Na to postanowienie można złożyć skargę do Wojewódzkiego Sądu Administracyjnego w Warszawie w terminie do 30 dni od dnia jego doręczenia. Starosta chełmski zapowiada, że nie skieruje sprawy na drogę sądową, bo „ceni sobie zdanie ministra”.
– Przegrają wszyscy mieszkańcy powiatu chełmskiego, w tym ja, bo też tutaj mieszkam. Mogę zbudować szkołę w każdej gminie, tylko niech ktoś pokryje koszty ich prowadzenia – mówi nam Piotr Deniszczuk. – Taka decyzja oznacza ogromne koszty dla powiatu. Zmieniły się okoliczności, bo kiedy rozmawialiśmy o likwidacji szkoły, to nie było jeszcze wojny. Szacowaliśmy, że będziemy musieli co roku dokładać do jej funkcjonowania około 2 mln zł. Kiedy będzie nowy nabór, to zrobimy taką analizę i zobaczymy, jakie teraz będą koszty.
Jak jednak dodaje, liczy na to, że od nowego roku w szkole będą uczyć się także dzieci uchodźców z Ukrainy. – To będzie oznaczało dużo nowych godzin, bo trzeba będzie prowadzić dla nich lekcje języka polskiego – wyjaśnia starosta chełmski. Na pytanie, czy włączy się w przyszłą promocję „mundurówki”, żeby zachęcić młodzież do nauki w tej placówce, odpowiada, że w Starostwie Powiatowym w Chełmie, „jest wydział, który się tym zajmuje”.
– Nie liczyliśmy na nic innego, jak tylko na taką decyzję – zaznacza z kolei Kazimiera Ciupa, p.o. dyrektor w Liceum Ogólnokształcącym im. 27. Wołyńskiej Dywizji Armii Krajowej w Dubience. – Walczyliśmy o to przez tyle czasu, ważne, że ktoś to zauważył. Zdobyliśmy zaufanie i pozostaje nam się tylko cieszyć.

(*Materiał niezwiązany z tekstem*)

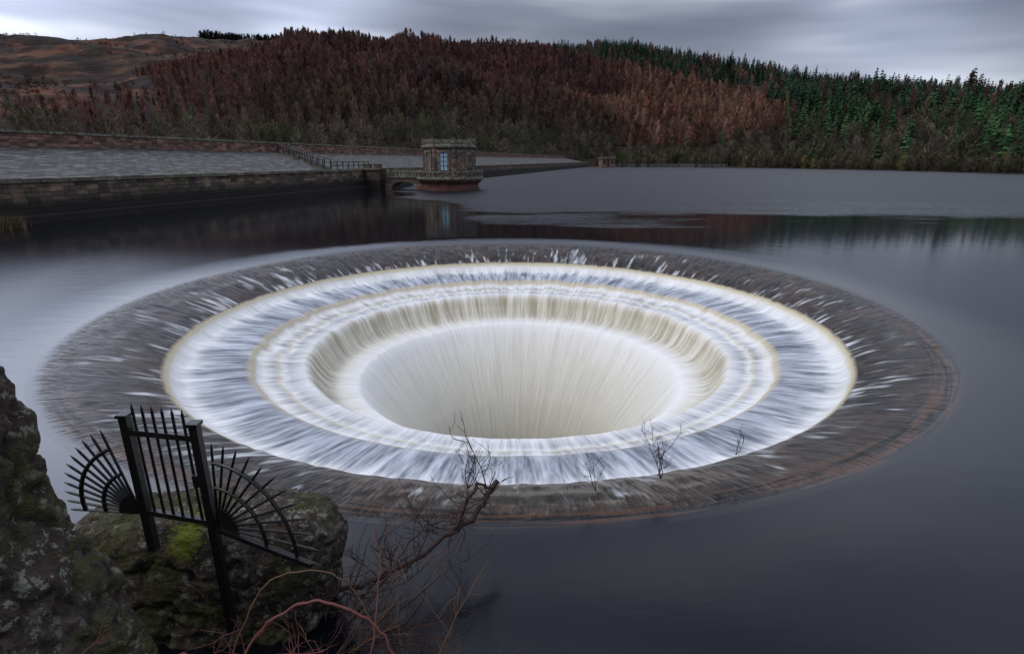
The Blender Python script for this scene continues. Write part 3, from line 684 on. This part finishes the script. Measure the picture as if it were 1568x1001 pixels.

Jak dodaje, szkoła dalej będzie kontynuować swoją współpracę z wojskiem (ponownie otrzymała od Ministerstwa Obrony Narodowej zezwolenie na utworzenie oddziałów przygotowania wojskowego) oraz strażą graniczną. Co więcej, już teraz 20 uczniów zgłosiło chęć nauki w „mundurówce”. Kazimiera Ciupa pozostanie na stanowisku dyrektora do 31 sierpnia, czyli będzie odpowiadać za przygotowanie zbliżającej się rekrutacji do szkoły.